Trade-offs: latency vs. data consistency
commitSync() because it will make sure that, before doing any further actions, you will know whether the offset commit is successful or failed. But because it is sync and blocking, you will spend more time on waiting for the commit to be finished, which leads to high latency.commitAsync() because it will not wait to be finished. Instead, it will just send out the commit request and handle the response from Kafka (success or failure) later, and meanwhile, your code will continue executing. This is all generally speaking, the actually behaviour will depend on your actual code and where you are calling the method.
In the book "Kafka - The Definitive Guide", there is a hint on how to mitigate the potential problem of commiting lower offsets due to an asynchronous commit:
Retrying Async Commits: A simple pattern to get commit order right for asynchronous retries is to use a monotonically increasing sequence number. Increase the sequence number every time you commit and add the sequence number at the time of the commit to the commitAsync callback. When you’re getting ready to send a retry, check if the commit sequence number the callback got is equal to the instance variable; if it is, there was no newer commit and it is safe to retry. If the instance sequence number is higher, don’t retry because a newer commit was already sent.
The following code depicts a possible solution:
import java.util._
import java.time.Duration
import org.apache.kafka.clients.consumer.{ConsumerConfig, ConsumerRecord, KafkaConsumer, OffsetAndMetadata, OffsetCommitCallback}
import org.apache.kafka.common.{KafkaException, TopicPartition}
import collection.JavaConverters._
object AsyncCommitWithCallback extends App {
// define topic
val topic = "myOutputTopic"
// set properties
val props = new Properties()
props.put(ConsumerConfig.GROUP_ID_CONFIG, "AsyncCommitter")
props.put(ConsumerConfig.BOOTSTRAP_SERVERS_CONFIG, "localhost:9092")
// [set more properties...]
// create KafkaConsumer and subscribe
val consumer = new KafkaConsumer[String, String](props)
consumer.subscribe(List(topic).asJavaCollection)
// initialize global counter
val atomicLong = new AtomicLong(0)
// consume message
try {
while(true) {
val records = consumer.poll(Duration.ofMillis(1)).asScala
if(records.nonEmpty) {
for (data <- records) {
// do something with the records
}
consumer.commitAsync(new KeepOrderAsyncCommit)
}
}
} catch {
case ex: KafkaException => ex.printStackTrace()
} finally {
consumer.commitSync()
consumer.close()
}
class KeepOrderAsyncCommit extends OffsetCommitCallback {
// keeping position of this callback instance
val position = atomicLong.incrementAndGet()

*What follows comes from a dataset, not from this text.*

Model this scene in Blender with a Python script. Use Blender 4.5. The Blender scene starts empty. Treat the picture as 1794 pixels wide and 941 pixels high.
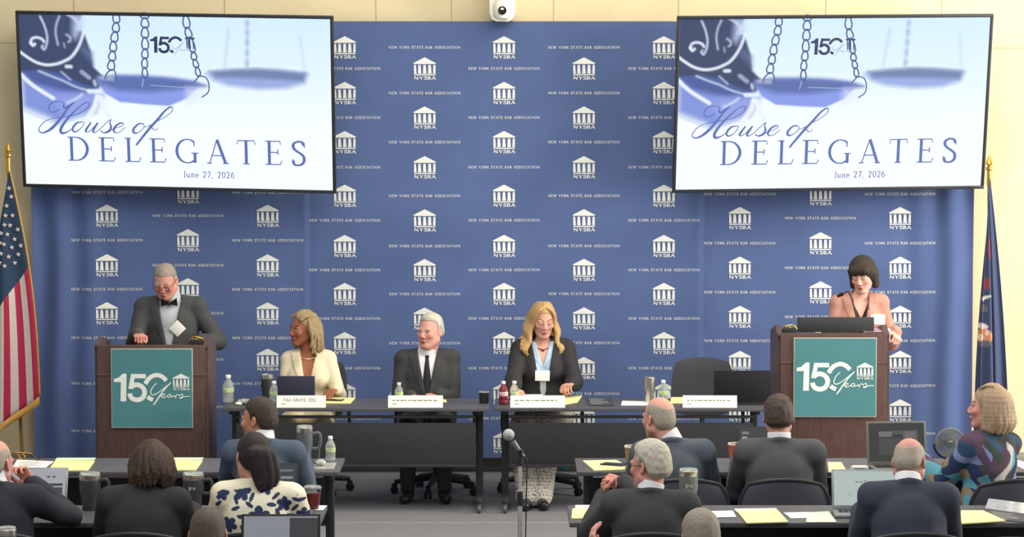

override def onComplete(offsets: util.Map[TopicPartition, OffsetAndMetadata], exception: Exception): Unit = {
// retrying only if no other commit incremented the global counter
if(exception != null){
if(position == atomicLong.get) {
consumer.commitAsync(this)
}
}
}
}
}
Both commitSync and commitAsync uses kafka offset management feature and both has demerits. If the message processing succeeds and commit offset failed(not atomic) and at same time partition re balancing happens, your processed message gets processed again(duplicate processing) by some other consumer. If you are okay with duplicate message processing, then you can go for commitAsync(because it doesn't block and provide low latency, and it provides a higher order commit. so you should be okay). Otherwise go for a custom offset management that takes care of atomicity while processing and updating the offset(use an external offset storage)
commitAync will not retry because if it retries it will make a mess.
Imagine that you are trying to commit offset 20 (async), and it did not commit (failed), and then the next poll block tries to commit the offset 40 (async), and it succeeded.
Now, commit offset 20 is still waiting to commit, if it reties and succeed it will make a mess.
The mess is that the committed offset should be 40 not 20.